BALLOT BOX: Majority rule is fundamental to state's economy, democracy

'By Gilda Z. Jacobs

There's a lot of confusion surrounding the six proposals on the November 6 ballot but one thing is crystal clear: People who usually disagree with one another are coming together to oppose Proposal 5.

Proposal 5 is the so-called supermajority constitutional amendment requiring a two-thirds majority of the legislature to approve any tax increases. It would damage majority rule in our state, which has served us well for the past 175 years, and it would hurt our economy.

That's why the Michigan Chamber of Commerce, Business Leaders for Michigan, the Michigan Farm Bureau and other business-oriented groups have joined human and social services groups, such as the Michigan League for Public Policy, to oppose Proposal 5. Many of the business groups are legitimately concerned about damaging the state's credit rating should such a strict limitation be approved. A lower credit rating would increase the costs of road construction and public services.

Republican Gov. Rick Snyder is adamantly opposed, even joining with his 2010 opponent--Lansing Mayor Virg Bernero, a Democrat--for a YouTube video in opposition to Proposal 5. Likewise, business and labor joined together in opposition as did the usually diametrically opposed editorial page editors of The Detroit Free Press and Detroit News.

Do not mistake this special interest ballot issue as a grassroots effort. The issue was placed on the ballot through the efforts of Detroit billionaire Matty Moroun, who also financed the collection of signatures to block a new bridge from Detroit to Canada that would compete with the Ambassador Bridge, owned by Moroun.
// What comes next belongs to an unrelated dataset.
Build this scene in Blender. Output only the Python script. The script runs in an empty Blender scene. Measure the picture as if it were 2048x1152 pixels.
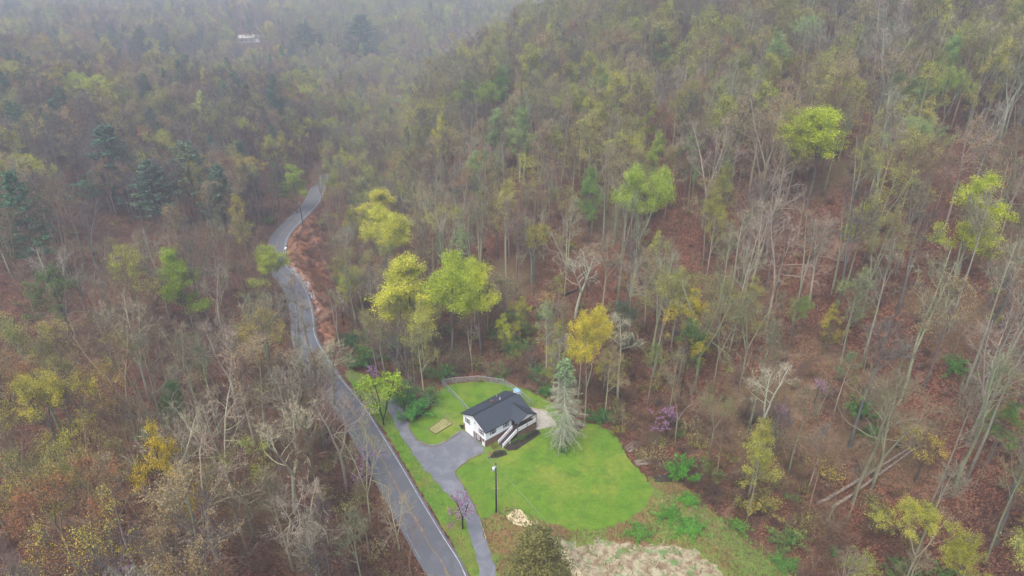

"Extreme." "Unintended consequences." "Dangerous." These are the words to describe Proposal 5, which has been opposed by every single newspaper editorial board in the state that has weighed in on Proposal 5.

As a former lawmaker who spent a dozen years in the House and Senate, I know how hard it is to reach bipartisan agreement to improve our state. But these compromises are so essential to growth and progress and they allow us to respond as need arises. Would we want to tie the hands of our elected officials if a Hurricane Sandy type of calamity were to hit our state?

With a supermajority, a handful of lawmakers--just 13 senators--could thwart the will of the other 135 elected officials. It would lock into place special tax breaks for corporations, no matter how successful.

We also know that a supermajority requirement (really a superminority requirement) is bad for the economy. The seven states with broad constitutional tax limitations fared worse in the most recent recession than states without them.

The supermajority requirement would allow a small minority to stifle necessary revenue increases supported by a majority. During an economic downturn, our elected legislators would be forced to reject a balanced approach that includes new revenue and instead make damaging cuts. That would mean recessions could be deeper and last longer.

It also locks in ineffective tax breaks for companies. It would take a simple majority to pass a tax break but a supermajority to end one. If a company is given a tax break to create jobs yet no jobs are produced, a small number of lawmakers could overrule the majority to keep that tax break.

In 2011, large, profitable Michigan businesses were given huge tax breaks without accountability and at the expense of individual taxpayers. With a supermajority requirement, it would be nearly impossible to reverse these tax breaks.

Michigan's economy has already suffered from cuts to education, preventive health care and child abuse prevention. From 2002 to 2010, state investments in these areas were cut 25%. State revenue sharing, which funds local public safety and other community services, was cut by $4 billion from 2001 to 2011. The result is that more than 3,500 law enforcement jobs have been eliminated, despite increasing need since 9/11.

Majority rule is fundamental to Michigan's democracy and economy. A supermajority requirement would undermine both, tying the hands of our elected officials far into the future.

With so many people speaking up against Proposal 5 the choice is clear: Vote NO on Proposal 5.


Gilda Z. Jacobs became president and CEO of the Michigan League for Public Policy on Jan. 3, 2011. Prior to that, she was in the Michigan Legislature, serving eight years as a state senator and four years as a staterepresentative from Huntington Woods. She made history as the first woman floor leader in either chamber of the Legislature.